Whether Bray or his opponent, Democratic nominee Pablo Orozco, win the election, there will be a new administration come January, and Bray said he is hoping to bring a fresh perspective of revitalizing the downtown and business district.

“This, as well as working to improve traffic and roadway concerns, addressing the desperately needed upgrade in space for our wonderful police and fire departments and continuing to provide excellent services while keeping the municipal tax rate flat will be my main areas of work throughout my four-year term,” he said. “The transition to a new administration will be seamless.”

Bray said he already has an excellent working relationship with citizens, volunteers, employees and members of the current governing body.

“Although everyone may not agree on each decision, I pride myself on my ability to put Raritan first ahead of any personal agenda,” he said.
Bray said he is dedicated to his service to Raritan.

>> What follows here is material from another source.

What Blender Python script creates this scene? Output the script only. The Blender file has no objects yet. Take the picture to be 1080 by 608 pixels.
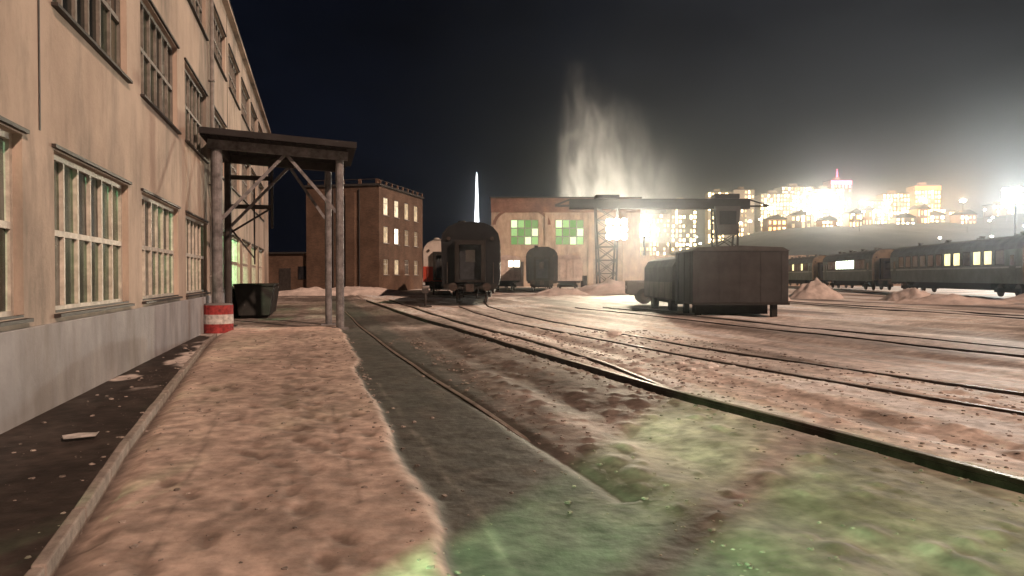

“Going to a resident’s house in the middle of the night to witness train yard noise for myself, standing up and defending the board of health and library, pursuing stronger property maintenance ordinances or creating an economic development committee, fostering relationships with business owners and throwing a brand new event (‘Discovering Raritan’) and actually trying to make a difference downtown are just a few of the many examples of my sincere dedication to Raritan,” he said. “I am an open book.  I am not here to play politics or games with anyone.”

As a member of the council, Bray said, he understands that he is at the service of Raritan and its residents, and he always has the best intentions for Raritan at heart.

“I may not have always gone along with some of my colleagues and may have stuck my neck out for what I felt was right, but I only act in what is best for Raritan,” he said. “If elected mayor, you are getting someone who is always honest and upfront. I have made mistakes along the way.  I would be ridiculous to think otherwise, but at the end of the day I am proud of how I have represented Raritan for the past four years and would be honored to continue to do so.”